# WHAT YOU NEED TO DO:
Write out the entire listing below exactly, with the pictures left out.

◇ ◇ ◇ ◇

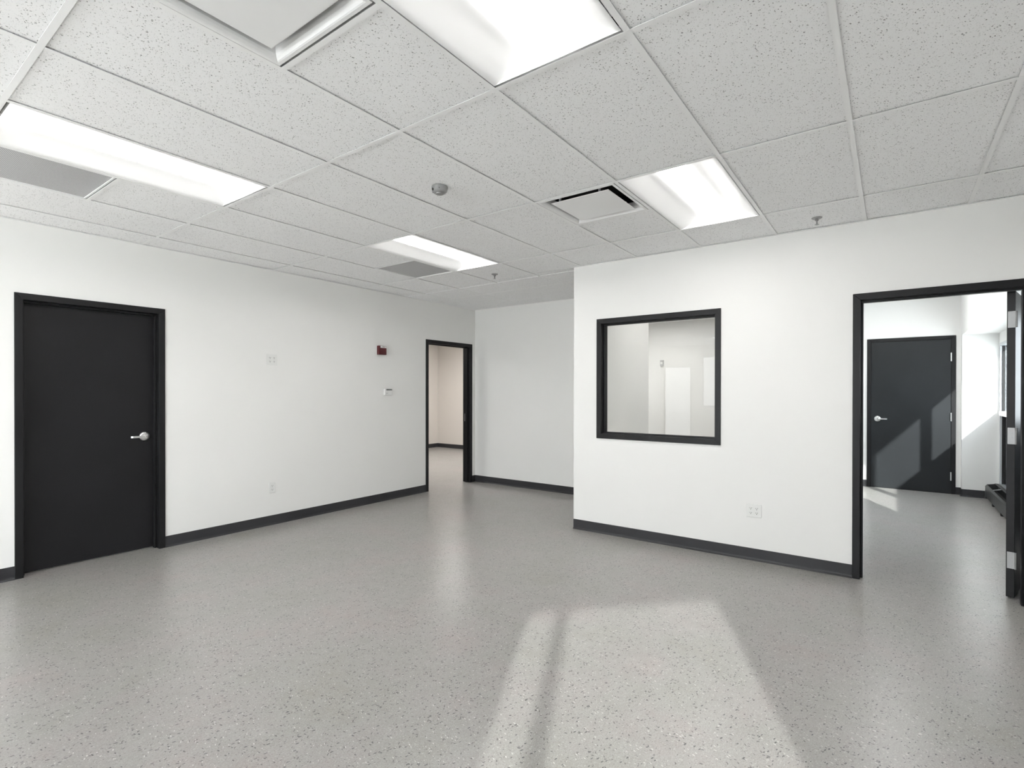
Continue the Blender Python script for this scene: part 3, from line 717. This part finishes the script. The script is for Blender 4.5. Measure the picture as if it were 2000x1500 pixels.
# ---------------------------------------------------------------- wall items
def plate(name, fn, s0, s1, z0, z1, lab, cat, gangs, sgn=1, duplex=True):
    """electrical plate; fn(s,z,d) with d<0 into the room"""
    o = Vector(fn((s0+s1)/2, (z0+z1)/2, 0)); r = tag(empty(name, o), lab, cat, 'white outlet plates on the walls'); inv = Matrix.Translation(-o)
    g = lambda s, z, d: inv @ Vector(fn(s, z, d))
    bm = bmesh.new(); rect(bm, s0, z0, s1, z1, -0.006, 0, g); mesh_obj('plate', bm, m_plastic, r, 0.003)
    zc = (z0+z1)/2
    for k in range(gangs):
        sc = (s0+s1)/2 + (k-(gangs-1)/2)*0.046
        for dz in (-0.0195, 0.0195):
            bm = bmesh.new()
            pts = [(sc+0.0165*math.cos(t), zc+dz+0.0145*math.sin(t)) for t in [2*math.pi*i/16 for i in range(16)]]
            prism(bm, pts, -0.0085, -0.006, g); so_ = mesh_obj('socket', bm, m_plastic, r)
            bm = bmesh.new()
            rect(bm, sc-0.0078, zc+dz-0.001, sc-0.0050, zc+dz+0.0075, -0.0092, -0.0084, g)
            rect(bm, sc+0.0050, zc+dz-0.001, sc+0.0078, zc+dz+0.0065, -0.0092, -0.0084, g)
            prism(bm, [(sc+0.003*math.cos(t), zc+dz-0.0075+0.003*math.sin(t)) for t in [2*math.pi*i/10 for i in range(10)]], -0.0092, -0.0084, g)
            mesh_obj('slots', bm, m_slot, so_)
        bm = bmesh.new(); prism(bm, [(sc+0.003*math.cos(t), zc+0.003*math.sin(t)) for t in [2*math.pi*i/10 for i in range(10)]], -0.0072, -0.006, g); mesh_obj('screw', bm, m_steel, r)
    return r
plate('power_outlet', fl, 2.931, 3.050, 1.725, 1.840, 'double white outlet plate high on the left wall', 'outlet', 2)
plate('power_outlet', fl, 2.955, 3.028, 0.342, 0.458, 'single white outlet plate low on the left wall', 'outlet', 1)
plate('power_outlet', frt, 0.885, 1.005, 0.368, 0.482, 'double white outlet plate on the right wall below the window', 'outlet', 2)
# fire alarm pull/notification box
fa = tag(empty('fire_alarm', (4.47, YL, 1.98)), 'small dark red fire alarm box beside the open doorway', 'alarm')
bm = bmesh.new(); box(bm, -0.062, -0.045, -0.058, 0.062, 0, 0.058); body = mesh_obj('body', bm, m_red, fa, 0.004)
bm = bmesh.new(); box(bm, -0.040, -0.0462, 0.030, 0.060, -0.045, 0.055); strip = mesh_obj('label_strip', bm, m_plastic, fa)
cu = bpy.data.curves.new('lettering', 'FONT'); cu.body = 'FIRE'; cu.size = 0.022; cu.align_x = 'CENTER'; cu.align_y = 'CENTER'; cu.extrude = 0.0003
to0 = bpy.data.objects.new('lettering_curve', cu); COL.objects.link(to0); bpy.context.view_layer.update()
tm = bpy.data.meshes.new_from_object(to0.evaluated_get(bpy.context.evaluated_depsgraph_get())); bpy.data.objects.remove(to0); tm.materials.clear(); tm.materials.append(m_red)
to = bpy.data.objects.new('lettering', tm); COL.objects.link(to); to.parent = fa; to.location = (0.010, -0.0466, 0.0425); to.rotation_euler = (math.pi/2, 0, 0)
bm = bmesh.new()
for i in range(5): box(bm, -0.03, -0.0465, -0.045+i*0.013, 0.05, -0.045, -0.041+i*0.013)
mesh_obj('sounder_slots', bm, mat('deep_red', (0.04, 0.003, 0.005), 0.4), fa)
# thermostat
th = tag(empty('thermostat', (4.578, YL, 1.432)), 'small white thermostat on the wall under the red alarm box', 'thermostat')
bm = bmesh.new(); box(bm, -0.066, -0.008, -0.046, 0.066, 0, 0.050); mesh_obj('back_plate', bm, m_plastic, th, 0.003)
bm = bmesh.new(); box(bm, -0.062, -0.032, -0.042, 0.062, -0.008, 0.047); mesh_obj('cover', bm, m_plastic, th, 0.006)
bm = bmesh.new(); box(bm, -0.040, -0.0335, 0.024, 0.058, -0.0318, 0.043); mesh_obj('display', bm, m_lcd, th)
bm = bmesh.new(); disc(bm, (-0.03, -0.032, -0.014), (0, -1, 0), 0.005, 0.005, 0, 0.0015, 14); mesh_obj('button', bm, m_grey, th)

# ---------------------------------------------------------------- box standing in for a reflection in the interior window
bx = tag(empty('signal_box', (XF, 3.50, 1.985)), 'tiny grey box high on the office far wall seen through the window', 'alarm')
bm = bmesh.new(); box(bm, -0.04, -0.03, -0.055, 0, 0.03, 0.055); mesh_obj('body', bm, mat('pale_grey_plastic', (0.5, 0.5, 0.5), 0.4), bx, 0.004)
bm = bmesh.new(); box(bm, -0.044, -0.02, -0.02, -0.04, 0.02, 0.02); mesh_obj('lens_cover', bm, m_plastic, bx)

◇ ◇ ◇ ◇

# EXERCISE RESPONSE:
Continue the Blender Python script for this scene: part 3, from line 717. This part finishes the script. The script is for Blender 4.5. Measure the picture as if it were 2000x1500 pixels.
# ---------------------------------------------------------------- wall items
def plate(name, fn, s0, s1, z0, z1, lab, cat, gangs, sgn=1, duplex=True):
    """electrical plate; fn(s,z,d) with d<0 into the room"""
    o = Vector(fn((s0+s1)/2, (z0+z1)/2, 0)); r = tag(empty(name, o), lab, cat, 'white outlet plates on the walls'); inv = Matrix.Translation(-o)
    g = lambda s, z, d: inv @ Vector(fn(s, z, d))
    bm = bmesh.new(); rect(bm, s0, z0, s1, z1, -0.006, 0, g); mesh_obj('plate', bm, m_plastic, r, 0.003)
    zc = (z0+z1)/2
    for k in range(gangs):
        sc = (s0+s1)/2 + (k-(gangs-1)/2)*0.046
        for dz in (-0.0195, 0.0195):
            bm = bmesh.new()
            pts = [(sc+0.0165*math.cos(t), zc+dz+0.0145*math.sin(t)) for t in [2*math.pi*i/16 for i in range(16)]]
            prism(bm, pts, -0.0085, -0.006, g); so_ = mesh_obj('socket', bm, m_plastic, r)
            bm = bmesh.new()
            rect(bm, sc-0.0078, zc+dz-0.001, sc-0.0050, zc+dz+0.0075, -0.0092, -0.0084, g)
            rect(bm, sc+0.0050, zc+dz-0.001, sc+0.0078, zc+dz+0.0065, -0.0092, -0.0084, g)
            prism(bm, [(sc+0.003*math.cos(t), zc+dz-0.0075+0.003*math.sin(t)) for t in [2*math.pi*i/10 for i in range(10)]], -0.0092, -0.0084, g)
            mesh_obj('slots', bm, m_slot, so_)
        bm = bmesh.new(); prism(bm, [(sc+0.003*math.cos(t), zc+0.003*math.sin(t)) for t in [2*math.pi*i/10 for i in range(10)]], -0.0072, -0.006, g); mesh_obj('screw', bm, m_steel, r)
    return r
plate('power_outlet', fl, 2.931, 3.050, 1.725, 1.840, 'double white outlet plate high on the left wall', 'outlet', 2)
plate('power_outlet', fl, 2.955, 3.028, 0.342, 0.458, 'single white outlet plate low on the left wall', 'outlet', 1)
plate('power_outlet', frt, 0.885, 1.005, 0.368, 0.482, 'double white outlet plate on the right wall below the window', 'outlet', 2)
# fire alarm pull/notification box
fa = tag(empty('fire_alarm', (4.47, YL, 1.98)), 'small dark red fire alarm box beside the open doorway', 'alarm')
bm = bmesh.new(); box(bm, -0.062, -0.045, -0.058, 0.062, 0, 0.058); body = mesh_obj('body', bm, m_red, fa, 0.004)
bm = bmesh.new(); box(bm, -0.040, -0.0462, 0.030, 0.060, -0.045, 0.055); strip = mesh_obj('label_strip', bm, m_plastic, fa)
cu = bpy.data.curves.new('lettering', 'FONT'); cu.body = 'FIRE'; cu.size = 0.022; cu.align_x = 'CENTER'; cu.align_y = 'CENTER'; cu.extrude = 0.0003
to0 = bpy.data.objects.new('lettering_curve', cu); COL.objects.link(to0); bpy.context.view_layer.update()
tm = bpy.data.meshes.new_from_object(to0.evaluated_get(bpy.context.evaluated_depsgraph_get())); bpy.data.objects.remove(to0); tm.materials.clear(); tm.materials.append(m_red)
to = bpy.data.objects.new('lettering', tm); COL.objects.link(to); to.parent = fa; to.location = (0.010, -0.0466, 0.0425); to.rotation_euler = (math.pi/2, 0, 0)
bm = bmesh.new()
for i in range(5): box(bm, -0.03, -0.0465, -0.045+i*0.013, 0.05, -0.045, -0.041+i*0.013)
mesh_obj('sounder_slots', bm, mat('deep_red', (0.04, 0.003, 0.005), 0.4), fa)
# thermostat
th = tag(empty('thermostat', (4.578, YL, 1.432)), 'small white thermostat on the wall under the red alarm box', 'thermostat')
bm = bmesh.new(); box(bm, -0.066, -0.008, -0.046, 0.066, 0, 0.050); mesh_obj('back_plate', bm, m_plastic, th, 0.003)
bm = bmesh.new(); box(bm, -0.062, -0.032, -0.042, 0.062, -0.008, 0.047); mesh_obj('cover', bm, m_plastic, th, 0.006)
bm = bmesh.new(); box(bm, -0.040, -0.0335, 0.024, 0.058, -0.0318, 0.043); mesh_obj('display', bm, m_lcd, th)
bm = bmesh.new(); disc(bm, (-0.03, -0.032, -0.014), (0, -1, 0), 0.005, 0.005, 0, 0.0015, 14); mesh_obj('button', bm, m_grey, th)

# ---------------------------------------------------------------- box standing in for a reflection in the interior window
bx = tag(empty('signal_box', (XF, 3.50, 1.985)), 'tiny grey box high on the office far wall seen through the window', 'alarm')
bm = bmesh.new(); box(bm, -0.04, -0.03, -0.055, 0, 0.03, 0.055); mesh_obj('body', bm, mat('pale_grey_plastic', (0.5, 0.5, 0.5), 0.4), bx, 0.004)
bm = bmesh.new(); box(bm, -0.044, -0.02, -0.02, -0.04, 0.02, 0.02); mesh_obj('lens_cover', bm, m_plastic, bx)